# Exercise prompt:
Retype, please, the listing from its opening line through the line that contains "self.C.append((col[0] * k", both included, without the pictures.

# Records with scene code:

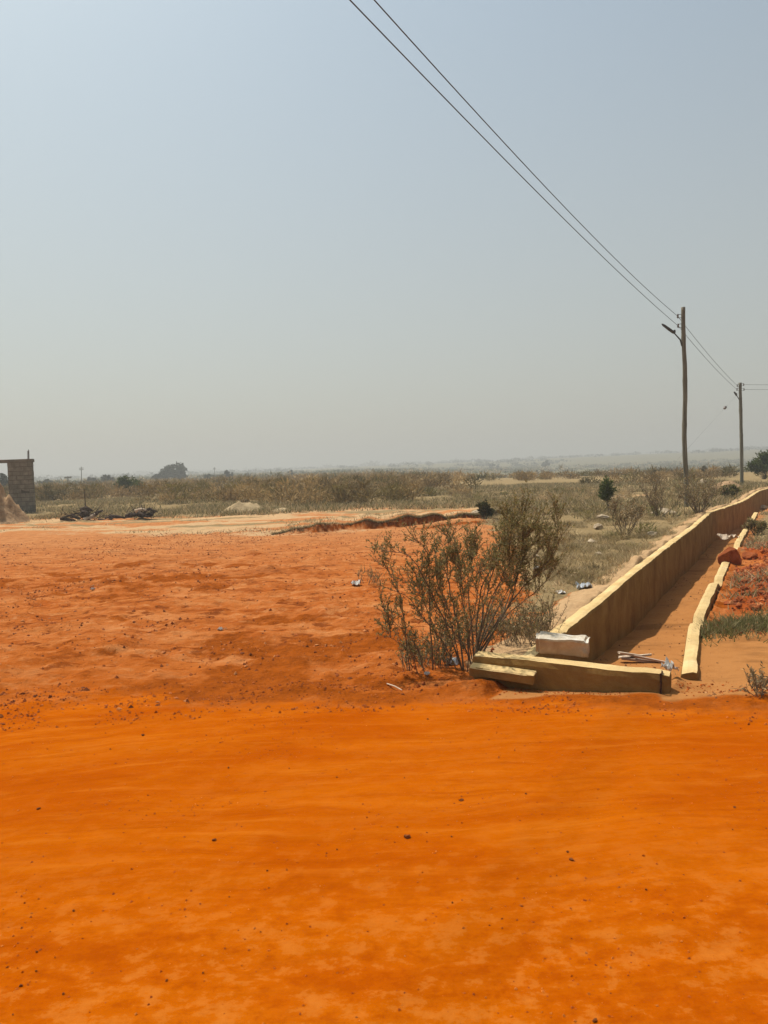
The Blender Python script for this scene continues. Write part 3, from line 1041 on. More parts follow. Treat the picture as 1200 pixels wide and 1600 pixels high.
class Plant:
    def __init__(self, seed):
        self.rg = random.Random(seed)
        self.s = Soup()
        self.L = []          # leaf quads
        self.C = []

    def leaf(self, p, d, ln, wd, col):
        rg = self.rg
        up = Vector((rg.uniform(-1, 1), rg.uniform(-1, 1), rg.uniform(-.2, 1)))
        sd = d.cross(up)
        if sd.length < 1e-4:
            return
        sd = sd.normalized() * wd * .5
        m = p + d * ln * .45
        self.L += [p, m + sd, p + d * ln, m - sd]
        k = rg.uniform(.6, 1.35)
        w = rg.uniform(-.12, .12)
        self.C.append((col[0] * k * (1 + w), col[1] * k, col[2] * k * (1 - w)))

    def twig(self, p, d, ln, r, leaves, lsize, cols, droop=0.0, sides=4, leafy_from=.15):
        """one thin twig with leaves along it"""
        rg = self.rg
        pts, n = [p.copy()], 4
        q, dd = p.copy(), d.normalized()
        for i in range(n):
            dd = (dd + Vector((rg.gauss(0, .14), rg.gauss(0, .14), rg.gauss(0, .1) + .06 - droop))).normalized()
            q = q + dd * ln / n
            pts.append(q.copy())
        self.s.tube(pts, [r, r * .85, r * .7, r * .5, r * .25], sides, False)
        for _ in range(leaves):
            t = rg.uniform(leafy_from, 1) * n
            i = min(int(t), n - 1)
            a = pts[i].lerp(pts[i + 1], t - i)
            ax = (pts[i + 1] - pts[i]).normalized()
            o = Vector((rg.gauss(0, 1), rg.gauss(0, 1), rg.gauss(0, 1))).normalized()
            ld = (ax * rg.uniform(.3, 1.1) + o * .8 + Vector((0, 0, .15))).normalized()
            s = rg.uniform(.6, 1.25)
            self.leaf(a, ld, lsize[0] * s, lsize[1] * s, rg.choice(cols))
        return pts

    def stem(self, pts, r0, r1, sides=6):
        P = [Vector(p) for p in pts]
        # smooth by Catmull-like sub-division
        out = []
        for i in range(len(P) - 1):
            a, b, c, d = P[max(i - 1, 0)], P[i], P[i + 1], P[min(i + 2, len(P) - 1)]
            for k in range(5):
                t = k / 5
                out.append(.5 * ((2 * b) + (c - a) * t + (2 * a - 5 * b + 4 * c - d) * t * t + (3 * b - a - 3 * c + d) * t ** 3))
        out.append(P[-1])
        n = len(out)
        kx, ky, ph = self.rg.uniform(-1, 1), self.rg.uniform(-1, 1), self.rg.uniform(0, 6)
        LL = (P[-1] - P[0]).length * .035
        out = [q + Vector((self.rg.gauss(0, .005) + kx * LL * math.sin(i / n * 8 + ph), self.rg.gauss(0, .005) + ky * LL * math.cos(i / n * 7 + ph), 0)) * min(1, i / 4) for i, q in enumerate(out)]
        self.s.tube(out, [r0 + (r1 - r0) * i / (n - 1) for i in range(n)], sides, True)
        return out

    def clothe(self, line, start, count, ln, r, leaves, lsize, cols, spread=.9, up=.5, second=2):
        """side branches along a stem, each with leafy twigs"""
        rg = self.rg
        n = len(line)
        for _ in range(count):
            t = (start + (1 - start) * rg.random() ** .85) * (n - 1)
            i = min(int(t), n - 2)
            a = line[i].lerp(line[i + 1], t - i)
            ax = (line[i + 1] - line[i]).normalized()
            o = Vector((rg.gauss(0, 1), rg.gauss(0, 1), rg.gauss(0, .6))).normalized()
            d = (ax * rg.uniform(.5, 1.0) + o * spread + Vector((0, 0, up))).normalized()
            L = ln * rg.uniform(.55, 1.2)
            pts = self.twig(a, d, L, r, leaves, lsize, cols)
            for _k in range(second):
                j = rg.randint(1, 3)
                ax2 = (pts[j + 1] - pts[j]).normalized()
                o2 = Vector((rg.gauss(0, 1), rg.gauss(0, 1), rg.gauss(0, .6))).normalized()
                self.twig(pts[j], ax2 + o2 * .7 + Vector((0, 0, up * .5)), L * rg.uniform(.4, .75), r * .6, leaves, lsize, cols)

    def build(self, name, base, label, cat, stem_mat, leaf_mat_, group=None, sname='stem', lname='foliage'):
        root = empty(name, base, label, cat, group)
        for v in range(len(self.s.v)):
            self.s.v[v] = self.s.v[v] - base
        self.s.build(sname, stem_mat, root)
        if self.L:
            L = np.array([tuple(q - base) for q in self.L], np.float32)
            link(lname, np_mesh(lname, L, 4, np.array(self.C)), leaf_mat_, root)
        return root


OLIVE = [(0.213, 0.181, 0.069), (0.263, 0.213, 0.088), (0.175, 0.156, 0.05), (0.338, 0.263, 0.125), (0.188, 0.163, 0.05)]
OLIVE_D = [(0.213, 0.188, 0.062), (0.263, 0.219, 0.081), (0.325, 0.256, 0.112), (0.175, 0.156, 0.05), (0.375, 0.288, 0.144)]
DRY = [(.33, .24, .125), (.26, .19, .09), (.40, .30, .17), (.23, .17, .08)]
GREEN = [(.085, .11, .03), (.11, .125, .035), (.07, .09, .024)]

# the big bush, two clumps: an open one on the left and a dense broom-like one leaning right
pl = Plant(11)
Yb = 6.7
base_a = on_ground(700, 1042)


def st_pts(lst):
    out = []
    for px, py, Y in lst:
        out.append(D(px, py, Y))
    out[0].z = Tz(out[0].x, out[0].y) - .03
    return out


stems_a = [
    ([(724, 1038, 6.65), (700, 985, 6.6), (668, 915, 6.55), (640, 870, 6.5), (605, 862, 6.5)], .011, 10),
    ([(724, 1038, 6.65), (712, 975, 6.7), (705, 900, 6.75), (700, 850, 6.75), (690, 835, 6.8)], .012, 12),
    ([(676, 1042, 6.6), (674, 985, 6.6), (671, 920, 6.55), (668, 870, 6.5), (655, 845, 6.5)], .010, 11),
    ([(740, 1036, 6.7), (715, 995, 6.75), (690, 965, 6.8), (672, 945, 6.85), (655, 915, 6.9)], .009, 10),
    ([(640, 1040, 6.6), (634, 990, 6.6), (628, 940, 6.6), (612, 900, 6.6), (598, 885, 6.6)], .008, 9),
    ([(736, 1036, 6.8), (722, 960, 6.9), (722, 905, 7.0), (728, 880, 7.05), (732, 856, 7.1)], .010, 11),
    ([(665, 1042, 6.5), (650, 1010, 6.45), (630, 985, 6.4), (610, 965, 6.4), (600, 950, 6.4)], .006, 5),
    ([(700, 1042, 6.8), (695, 985, 6.9), (690, 930, 7.0), (684, 880, 7.1), (680, 860, 7.15)], .009, 10),
    ([(715, 1040, 6.6), (690, 1000, 6.5), (660, 965, 6.4), (640, 935, 6.4), (622, 925, 6.4)], .007, 10),
    ([(690, 1042, 6.7), (682, 1000, 6.7), (672, 960, 6.75), (655, 925, 6.8), (648, 895, 6.8)], .007, 11),
    ([(724, 1038, 6.6), (712, 1000, 6.5), (700, 960, 6.45), (690, 925, 6.4), (684, 905, 6.4)], .008, 11),
    ([(730, 1038, 6.6), (735, 990, 6.5), (742, 945, 6.45), (745, 910, 6.4), (752, 890, 6.4)], .008, 11),
    ([(655, 1044, 6.5), (640, 1020, 6.45), (625, 1005, 6.4), (612, 995, 6.4), (606, 985, 6.4)], .005, 7),
]
for pts, r0, cnt in stems_a:
    ln = pl.stem(st_pts(pts), r0 * .72, .0022)
    pl.clothe(ln, .12, int(cnt * 1.9), .20, .0026, 13, (.026, .0085), OLIVE, .85, .45, 3)
    pl.twig(ln[-1], ln[-1] - ln[-3], .16, .0026, 18, (.026, .0085), OLIVE)
pl.build('open_bush', base_a, 'sparse open bush with thin bare stems and small olive leaves left of the headwall', 'bush', M_BARK, M_LEAF)

pl = Plant(23)
base_b = on_ground(745, 1030)
stems_b = [
    ([(742, 1030, 6.9), (770, 975, 7.0), (800, 930, 7.1), (820, 880, 7.2), (845, 830, 7.2)], .017, 1),
    ([(742, 1030, 6.9), (752, 970, 6.95), (765, 910, 7.05), (785, 860, 7.1), (800, 815, 7.15)], .015, 1),
    ([(740, 1030, 6.95), (750, 960, 7.0), (762, 900, 7.0), (780, 862, 7.05), (796, 836, 7.1)], .012, .7),
    ([(745, 1030, 6.9), (785, 965, 6.95), (815, 920, 7.0), (845, 890, 7.0), (872, 850, 7.0)], .013, 1),
    ([(742, 1030, 7.0), (775, 960, 7.15), (800, 900, 7.3), (815, 850, 7.4), (820, 800, 7.5)], .014, 1.1),
    ([(742, 1030, 7.0), (780, 960, 7.2), (812, 905, 7.3), (845, 860, 7.3), (862, 815, 7.3)], .013, 1),
    ([(740, 1030, 6.9), (735, 960, 6.9), (732, 910, 6.9), (735, 880, 6.9), (742, 850, 6.9)], .010, .7),
    ([(742, 1030, 6.95), (765, 960, 7.05), (785, 900, 7.15), (805, 860, 7.1), (828, 830, 7.0)], .010, .9),
    ([(738, 1032, 6.9), (730, 975, 6.85), (718, 925, 6.8), (720, 895, 6.75), (708, 872, 6.7)], .008, .6),
    ([(742, 1030, 6.9), (760, 975, 6.8), (772, 920, 6.7), (790, 885, 6.65), (802, 850, 6.6)], .009, .9),
    ([(744, 1030, 7.0), (790, 970, 7.1), (825, 935, 7.2), (850, 905, 7.25), (868, 880, 7.3)], .008, .7),
    ([(742, 1030, 7.0), (757, 950, 7.1), (770, 885, 7.2), (788, 835, 7.3), (793, 812, 7.35)], .009, .8),
]
for pts, r0, k in stems_b:
    ln = pl.stem(st_pts(pts), r0 * .68, .0028)
    pl.clothe(ln, .42, int(30 * k), .21, .0025, 17, (.026, .008), OLIVE_D, .75, .55, 3)
    pl.clothe(ln[:len(ln) * 2 // 3], .15, int(5 * k), .20, .0024, 9, (.026, .008), OLIVE_D, 1.0, .35, 2)
    for _ in range(3):
        pl.twig(ln[-1], ln[-1] - ln[-3] + Vector((pl.rg.gauss(0, .03), pl.rg.gauss(0, .03), .04)), .26, .0026, 18, (.026, .008), OLIVE_D)
pl.build('dense_bush', base_b, 'dense dark olive bush with broom-like upright twigs leaning right behind the headwall', 'bush', M_BARK, M_LEAF)


def weed(px0, px1, py0, py1, n, h, seed, cols, label, name='weed_clump', cat='weeds', leaves=7, lsize=(.03, .01), spread=.5, mat=None, r=.0028, Y=None):
    """low clump: several thin leafy stems rising from an area of the ground"""
    w = Plant(seed)
    rg = w.rg
    c = on_ground((px0 + px1) / 2, (py0 + py1) / 2)
    for _ in range(n):
        a = on_ground(rg.uniform(px0, px1), rg.uniform(py0, py1))
        d = Vector((rg.gauss(0, spread), rg.gauss(0, spread), 1))
        L = h * rg.uniform(.5, 1.15)
        pts = w.twig(a, d, L, r, leaves, lsize, cols)
        for _k in range(2):
            j = rg.randint(1, 3)
            w.twig(pts[j], (pts[j + 1] - pts[j]).normalized() + Vector((rg.gauss(0, .6), rg.gauss(0, .6), .3)), L * .5, r * .7, leaves, lsize, cols)
    return w.build(name, c, label, cat, M_DRYWOOD, mat or M_DRYLEAF)


weed(756, 862, 978, 1012, 150, .33, 31, DRY + OLIVE[:2], 'tangle of grey brown dry weeds between the big bush and the drain wall', leaves=9)
weed(626, 700, 1024, 1048, 80, .22, 32, OLIVE + DRY[:2], 'low olive weeds at the left foot of the open bush')
weed(690, 750, 985, 1025, 60, .32, 36, DRY + OLIVE, 'thin dry weeds in shade under the big bush stems')
weed(556, 592, 905, 920, 22, .28, 33, DRY + OLIVE, 'small dry weed clump beside white litter left of the bush', leaves=6)
weed(1175, 1200, 1072, 1090, 26, .16, 34, DRY, 'dry grey weed tuft on the silt at the right edge of the road', leaves=8)


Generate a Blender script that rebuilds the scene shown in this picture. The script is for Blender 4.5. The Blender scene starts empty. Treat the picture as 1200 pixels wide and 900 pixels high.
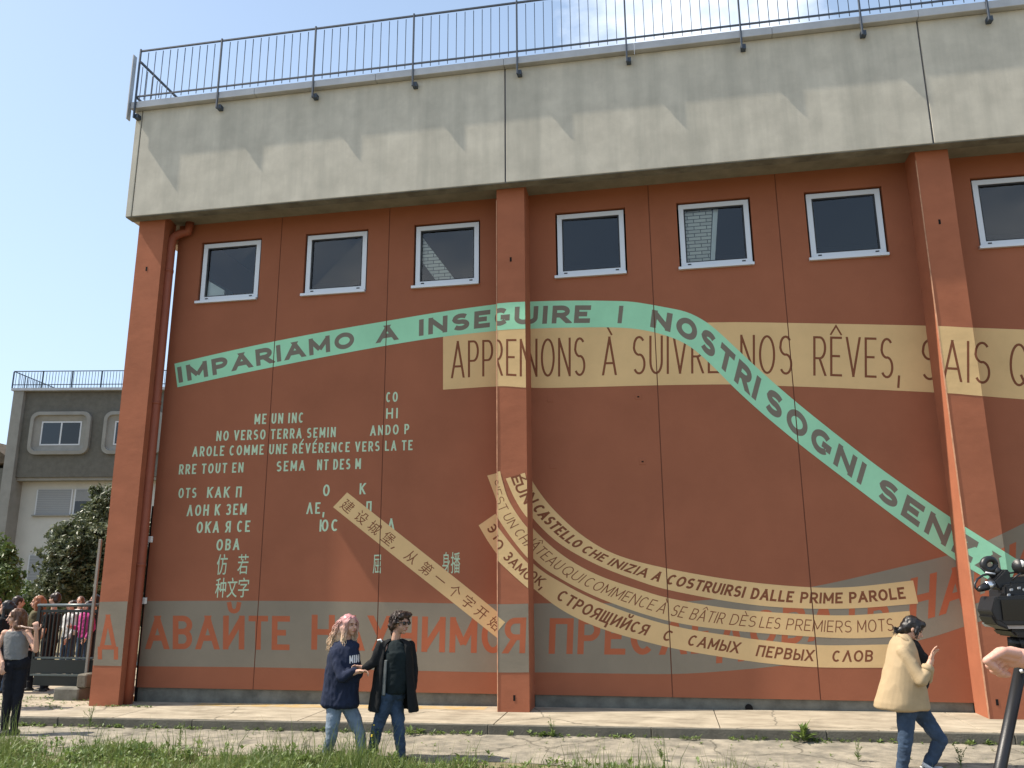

# Solution below:
The Blender Python script for this scene continues. Write part 3, from line 1041 on. More parts follow. Treat the picture as 1200 pixels wide and 1600 pixels high.
class Plant:
    def __init__(self, seed):
        self.rg = random.Random(seed)
        self.s = Soup()
        self.L = []          # leaf quads
        self.C = []

    def leaf(self, p, d, ln, wd, col):
        rg = self.rg
        up = Vector((rg.uniform(-1, 1), rg.uniform(-1, 1), rg.uniform(-.2, 1)))
        sd = d.cross(up)
        if sd.length < 1e-4:
            return
        sd = sd.normalized() * wd * .5
        m = p + d * ln * .45
        self.L += [p, m + sd, p + d * ln, m - sd]
        k = rg.uniform(.6, 1.35)
        w = rg.uniform(-.12, .12)
        self.C.append((col[0] * k * (1 + w), col[1] * k, col[2] * k * (1 - w)))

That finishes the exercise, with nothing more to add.